Sebelumnya, Kementerian Kelautan dan Perikanan (KKP) menyatakan, mayoritas nelayan dengan kapal tangkap berkapasitas di bawah 10 gross ton (GT) belum terdaftar. Hal itu diakibatkan oleh minimnya akses dan pengetahuan nelayan di sentra-sentra perikanan Indonesia.
Direktur Jenderal Perikanan Tangkap KKP, Zulficar Mochtar, menjelaskan, saat ini dari sekitar hampir 600 ribu unit kapal perikanan, sebanyak 89 persen atau sekitar 500 unit kapal berukuran kurang dari 10 GT. Kepemilikan kapal-kapal itu didominasi oleh nelayan kecil.
“Mayoritas dari kapal kecil itu belum terdaftar,” kata Zulficar.
Zulficar menerangkan, sejak November 2014, pemerintah memutuskan untuk membebaskan perizinan Perikanan Tangkap dan Surat Izin Usaha Perdagangan (SIUP).
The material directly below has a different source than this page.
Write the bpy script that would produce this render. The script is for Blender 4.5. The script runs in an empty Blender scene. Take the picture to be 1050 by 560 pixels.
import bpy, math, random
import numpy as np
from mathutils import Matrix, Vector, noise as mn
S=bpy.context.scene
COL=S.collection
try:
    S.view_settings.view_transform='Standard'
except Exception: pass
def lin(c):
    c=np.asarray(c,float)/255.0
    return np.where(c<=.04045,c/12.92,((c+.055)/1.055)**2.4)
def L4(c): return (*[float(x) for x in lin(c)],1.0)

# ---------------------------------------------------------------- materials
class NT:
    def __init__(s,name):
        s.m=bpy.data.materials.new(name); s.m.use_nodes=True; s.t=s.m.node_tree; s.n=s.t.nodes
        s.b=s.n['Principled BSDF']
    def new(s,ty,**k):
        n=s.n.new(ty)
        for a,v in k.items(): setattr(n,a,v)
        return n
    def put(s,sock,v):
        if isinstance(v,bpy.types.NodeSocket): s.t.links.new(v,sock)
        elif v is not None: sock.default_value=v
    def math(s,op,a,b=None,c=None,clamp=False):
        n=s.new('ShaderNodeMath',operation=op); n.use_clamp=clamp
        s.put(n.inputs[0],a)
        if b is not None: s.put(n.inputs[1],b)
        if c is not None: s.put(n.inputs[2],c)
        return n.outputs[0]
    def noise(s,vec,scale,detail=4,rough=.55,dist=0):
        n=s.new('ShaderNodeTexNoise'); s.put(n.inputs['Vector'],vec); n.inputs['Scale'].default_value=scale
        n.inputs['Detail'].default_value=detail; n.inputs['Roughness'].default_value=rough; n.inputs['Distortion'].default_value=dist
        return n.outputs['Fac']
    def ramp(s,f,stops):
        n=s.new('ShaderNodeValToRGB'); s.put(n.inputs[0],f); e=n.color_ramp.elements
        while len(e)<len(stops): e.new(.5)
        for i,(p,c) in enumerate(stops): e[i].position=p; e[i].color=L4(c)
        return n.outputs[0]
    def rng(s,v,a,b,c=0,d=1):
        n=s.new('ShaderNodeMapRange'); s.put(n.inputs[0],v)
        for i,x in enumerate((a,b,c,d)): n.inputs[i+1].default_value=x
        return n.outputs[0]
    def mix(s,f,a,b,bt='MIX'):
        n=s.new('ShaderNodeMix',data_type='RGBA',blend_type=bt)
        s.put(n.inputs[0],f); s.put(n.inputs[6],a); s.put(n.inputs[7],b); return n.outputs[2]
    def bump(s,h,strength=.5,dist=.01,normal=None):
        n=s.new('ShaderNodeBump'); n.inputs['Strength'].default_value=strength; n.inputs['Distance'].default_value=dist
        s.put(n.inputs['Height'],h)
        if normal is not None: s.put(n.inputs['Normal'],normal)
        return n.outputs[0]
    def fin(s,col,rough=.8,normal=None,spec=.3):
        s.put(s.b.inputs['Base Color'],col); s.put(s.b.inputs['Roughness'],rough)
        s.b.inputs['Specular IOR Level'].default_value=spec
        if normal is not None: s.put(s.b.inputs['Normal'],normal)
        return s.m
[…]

Kapal kecil di bawah 10 GT hanya diwajibkan untuk mengurus pendaftaran kapal dan surat kepelautan bagi nelayan. Sebab, itu berkaitan dengan kelaikan dan keselamatan nelayan ketika melaut.
Pendataan kapal juga sebagai bukti bahwa kegiatan penangkapan ikan yang dilakukan nelayan bukan dari kegiatan penangkapan ilegal. Di sisi lain, negara-negara tujuan ekspor perikanan dari Indonesia pun telah mensyaratkan bahwa hasil tangkapan tidak ilegal.
Namun, ia mengakui, perizinan tersebut masih menjadi kendala para nelayan karena proses pengurusan yang dinilai berbelit oleh para nelayan. Selain itu, para nelayan kecil sejak dahulu sudah terbiasa melaut untuk menagkap ikan tanpa surat dan dokumen. Negara akan merugi jika kegiatan nelayan saat ini tidak ditata dengan baik.
Lebih lanjut, kata dia, adanya surat izin pendaftaran kapal juga akan mempermudah semua pihak jika terjadi kecelakaan sewaktu-waktu. “Ini harus ditertibkan. Terus terang, mengurus ratusan ribu kapal dengan kultur dan karakteristik yang beda-beda di setiap daerah butuh kesabaran yang penuh,” ujar Zulficar.
Pada Maret 2019, Direktorat Jenderal Perikanan Tangkap, Kementerian Kelautan dan Perikanan bersama Direktorat Jenderal Perhubungan Laut, Kementerian Perhubungan menandatangani perjanjian kerja sama tentang pelayanan status hukum kapal penangkap ikan dan kepelautan.
Zulficar berharap, adanya kerja sama tersebut diharapkan dapat mempermudah nelayan dalam mengurus pendaftaran kapal. KKP dan Kemenhub akan bersinergi dan menerapkan sistem jemput bola ke sentra-sentra nelayan.
Ia mengklaim, pengurusan pendaftaran kapal dan surat kepelautan juga tidak akan memakan waktu lama. Sasaran kerja sama tersebut juga ditujukan untuk para nelayan dengan kapasitas kapal diatas 10 GT. Khususnya untuk pengurusan Pas Kecil, Surat Ukut, Grosse Akta, Izin Buku Kapal Perikanan dan Bukti Pencatatan Kapal Perikanan, SIUP, dan SIPI yang merupakan sertifikasi kepelautan nelayan.